Because - if a story gives me a premise, and then STICKS to the internal logic of that premise - I find myself committing to it, and suspending my disbelief successfully.

I’ve been able to stretch that disbelief quite far with abstract movies like THE 9TH GATE (Polanski), STALKER (Tarkovsky), surrealist things like HOLY MOUNTAIN (Jodorowsky), of even really silly things like GHOSTBUSTERS (Ramis). In each one, I am asked to believe something unbelievable, but the various bits of detail and business all combine to a coherent whole, and I find myself enjoying the act of playing along - absorbing more of the story because of the way my disbelief is suspended.

Other movies rub me the wrong way right off the bat - I guess J.J. Abrams would be the master of this particular type of thematic laziness. A specific prop will play one role in the action at the beginning of the movie and then behave completely differently towards the end of the movie with no explanation given. It’s lazy misdirection, and it takes me out of the moment because it breaks the premise it asked me to accept earlier.

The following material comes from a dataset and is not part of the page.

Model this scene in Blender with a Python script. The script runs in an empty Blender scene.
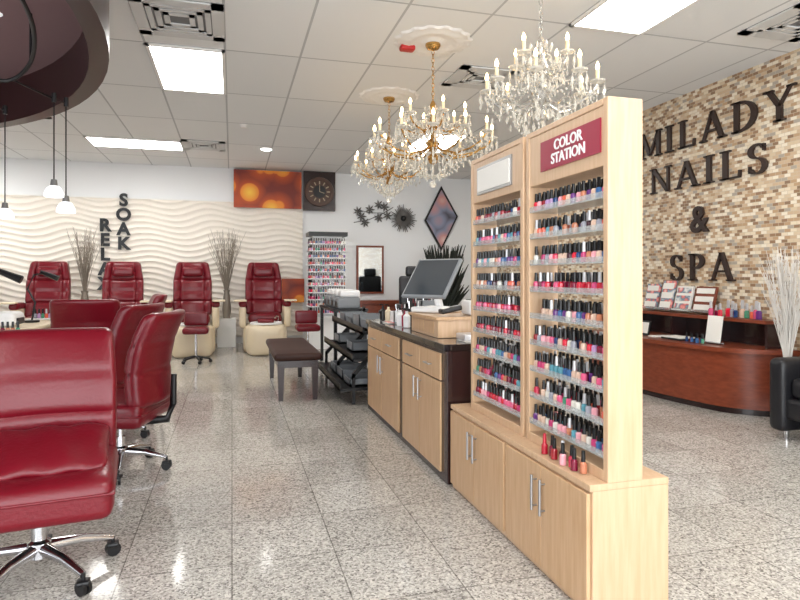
import bpy, bmesh, math, random
from mathutils import Vector, Matrix
random.seed(7)
scene=bpy.context.scene
try:
    scene.view_settings.view_transform='Standard'
except Exception: pass
pi=math.pi
def lin(c):
    return tuple(((x/255)/12.92 if x/255<=0.04045 else (((x/255)+0.055)/1.055)**2.4) for x in c)
def mat(name,rgb,rough=0.5,metal=0.0,emit=0,trans=0.0,coat=0,bump=0,bscale=50,spec=0.5,ecol=None,ior=1.45):
    m=bpy.data.materials.new(name); m.use_nodes=True
    nt=m.node_tree; b=nt.nodes['Principled BSDF']
    c=lin(rgb)+(1,)
    b.inputs['Base Color'].default_value=c
    b.inputs['Roughness'].default_value=rough
    b.inputs['Metallic'].default_value=metal
    b.inputs['Transmission Weight'].default_value=trans
    b.inputs['Coat Weight'].default_value=coat
    b.inputs['Specular IOR Level'].default_value=spec
    b.inputs['IOR'].default_value=ior
    if emit:
        b.inputs['Emission Color'].default_value=(lin(ecol)+(1,)) if ecol else c
        b.inputs['Emission Strength'].default_value=emit
    if bump:
        n=nt.nodes.new('ShaderNodeTexNoise'); n.inputs['Scale'].default_value=bscale
        bp=nt.nodes.new('ShaderNodeBump'); bp.inputs['Strength'].default_value=bump; bp.inputs['Distance'].default_value=0.01
        tc=nt.nodes.new('ShaderNodeTexCoord')
        nt.links.new(tc.outputs['Object'],n.inputs['Vector'])
        nt.links.new(n.outputs['Fac'],bp.inputs['Height']); nt.links.new(bp.outputs['Normal'],b.inputs['Normal'])
    return m
def ramp(nt,stops,interp='LINEAR'):
    r=nt.nodes.new('ShaderNodeValToRGB'); r.color_ramp.interpolation=interp
    e=r.color_ramp.elements
    e[0].position=stops[0][0]; e[0].color=lin(stops[0][1])+(1,)
    e[1].position=stops[-1][0]; e[1].color=lin(stops[-1][1])+(1,)
    for p,c in stops[1:-1]:
        x=e.new(p); x.color=lin(c)+(1,)
    return r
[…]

So yeah, IF you’re going to go through the trouble of making your Newtonian / Einsteinian physics work WRONG for some thematic reason - then you can have my suspension of disbelief, but that reason has to be a good one (i.e True Love, the Power of Rock and Roll, etc), and it has to stay consistent from beginning to end. It can’t just switch what it does willy nilly and hope I don’t notice because the hero got the girl.